Ele se defende de críticas de que a elevação do imposto levará o país a ter uma das cargas tributárias do mundo, porque em nenhum país o varejo local tem uma carga tributária da magnitude da do Brasil e o imposto sobre consumo em outros locais é mais baixo.
O projeto de lei complementar que regulamenta a reforma tributária, recém-enviado ao Congresso, prevê que as compras feitas em sites estrangeiros, como Shein e Shopee, passarão a ser tributadas pelo Imposto sobre Valor Agregado (IVA), alíquota criada pela nova proposta.
Caso o texto seja aprovado, a mudança passará a valer a partir de 2027, sem impacto imediato.
“Quando isso vai acontecer?

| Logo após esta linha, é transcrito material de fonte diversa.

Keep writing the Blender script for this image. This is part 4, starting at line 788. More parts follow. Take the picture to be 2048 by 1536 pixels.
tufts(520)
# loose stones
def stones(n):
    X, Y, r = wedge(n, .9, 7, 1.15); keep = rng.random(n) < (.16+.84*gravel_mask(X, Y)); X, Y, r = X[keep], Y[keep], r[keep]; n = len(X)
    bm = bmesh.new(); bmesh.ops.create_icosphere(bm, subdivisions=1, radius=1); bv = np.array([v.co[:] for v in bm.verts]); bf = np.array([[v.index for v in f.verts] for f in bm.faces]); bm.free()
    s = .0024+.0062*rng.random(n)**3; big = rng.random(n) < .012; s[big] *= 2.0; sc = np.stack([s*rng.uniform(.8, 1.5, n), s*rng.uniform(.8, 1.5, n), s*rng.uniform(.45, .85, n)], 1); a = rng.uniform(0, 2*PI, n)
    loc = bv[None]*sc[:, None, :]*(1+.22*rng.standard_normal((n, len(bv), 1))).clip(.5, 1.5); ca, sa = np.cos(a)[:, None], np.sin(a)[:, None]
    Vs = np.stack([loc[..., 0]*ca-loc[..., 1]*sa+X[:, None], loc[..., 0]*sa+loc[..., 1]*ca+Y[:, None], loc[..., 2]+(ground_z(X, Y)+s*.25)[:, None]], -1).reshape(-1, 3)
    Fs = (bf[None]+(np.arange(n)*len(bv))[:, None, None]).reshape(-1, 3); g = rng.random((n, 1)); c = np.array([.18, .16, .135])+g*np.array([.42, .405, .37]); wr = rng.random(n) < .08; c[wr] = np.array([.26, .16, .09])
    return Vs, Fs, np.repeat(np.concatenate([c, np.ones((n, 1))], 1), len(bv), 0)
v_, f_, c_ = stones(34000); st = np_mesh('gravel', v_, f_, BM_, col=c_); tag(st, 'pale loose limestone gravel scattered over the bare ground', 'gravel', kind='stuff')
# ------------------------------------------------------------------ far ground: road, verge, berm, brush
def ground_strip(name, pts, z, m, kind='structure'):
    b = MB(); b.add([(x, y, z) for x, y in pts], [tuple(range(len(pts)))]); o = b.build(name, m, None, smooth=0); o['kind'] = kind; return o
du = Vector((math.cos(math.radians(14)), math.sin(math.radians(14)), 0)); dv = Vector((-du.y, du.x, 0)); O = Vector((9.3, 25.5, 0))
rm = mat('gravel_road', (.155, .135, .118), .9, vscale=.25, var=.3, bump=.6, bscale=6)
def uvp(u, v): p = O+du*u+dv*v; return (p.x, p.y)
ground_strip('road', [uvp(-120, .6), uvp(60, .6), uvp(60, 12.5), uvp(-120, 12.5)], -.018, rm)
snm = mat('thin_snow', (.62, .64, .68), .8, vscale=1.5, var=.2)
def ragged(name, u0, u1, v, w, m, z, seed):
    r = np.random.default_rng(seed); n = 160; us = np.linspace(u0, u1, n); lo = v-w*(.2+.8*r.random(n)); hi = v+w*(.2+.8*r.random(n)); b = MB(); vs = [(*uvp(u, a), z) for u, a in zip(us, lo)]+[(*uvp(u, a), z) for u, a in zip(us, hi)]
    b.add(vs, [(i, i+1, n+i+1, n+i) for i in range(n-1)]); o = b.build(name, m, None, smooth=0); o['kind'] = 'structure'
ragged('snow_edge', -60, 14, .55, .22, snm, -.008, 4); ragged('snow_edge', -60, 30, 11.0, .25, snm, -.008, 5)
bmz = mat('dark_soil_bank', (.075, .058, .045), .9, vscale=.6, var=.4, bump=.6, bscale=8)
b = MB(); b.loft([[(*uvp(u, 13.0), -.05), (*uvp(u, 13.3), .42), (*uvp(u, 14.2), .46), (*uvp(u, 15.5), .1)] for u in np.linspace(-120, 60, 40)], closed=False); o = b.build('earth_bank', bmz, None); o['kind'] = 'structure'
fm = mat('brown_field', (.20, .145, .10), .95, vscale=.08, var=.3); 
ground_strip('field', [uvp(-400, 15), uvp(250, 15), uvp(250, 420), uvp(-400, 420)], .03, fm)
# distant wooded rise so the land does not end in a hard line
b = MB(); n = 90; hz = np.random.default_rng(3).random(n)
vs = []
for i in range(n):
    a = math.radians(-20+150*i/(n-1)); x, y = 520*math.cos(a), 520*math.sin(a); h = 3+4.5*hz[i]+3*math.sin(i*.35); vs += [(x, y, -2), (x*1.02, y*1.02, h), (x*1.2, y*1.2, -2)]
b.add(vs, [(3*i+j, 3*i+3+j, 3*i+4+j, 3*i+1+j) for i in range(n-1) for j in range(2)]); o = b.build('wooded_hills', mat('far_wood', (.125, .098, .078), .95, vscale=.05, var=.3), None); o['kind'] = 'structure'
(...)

Daqui a 10 anos? Daqui a 10 anos não tem mais varejo para normalizar. A reforma tributária é uma perspectiva de que algum dia, talvez, isso vai ser resolvido. A gente não tem esse prazo de jeito nenhum, a gente tem pressa, a gente tem urgência. A gente esperou muito já”, ressalta Zimerman.
Judicialização
Em janeiro deste ano, a Confederação Nacional da Indústria (CNI) e a Confederação Nacional do Comércio de Bens, Serviços e Turismo (CNC) protocolaram uma ação direta de inconstitucionalidade no STF contra a isenção do imposto de importação para bens de pequeno valor destinados a pessoas físicas no Brasil.
As entidades alegam que a isenção em vigor é inconstitucional por violar princípios como o da isonomia, da livre concorrência e do desenvolvimento nacional e dizem que hoje o comércio eletrônico tem dimensões que precisam ser consideradas.
Os órgãos técnicos que se manifestaram até o momento no âmbito dessa ação, como Advocacia-Geral da União (AGU) e Procuradoria-Geral da Fazenda Nacional (PGFN), emitiram pareceres no sentido de que o local do debate não é o Supremo.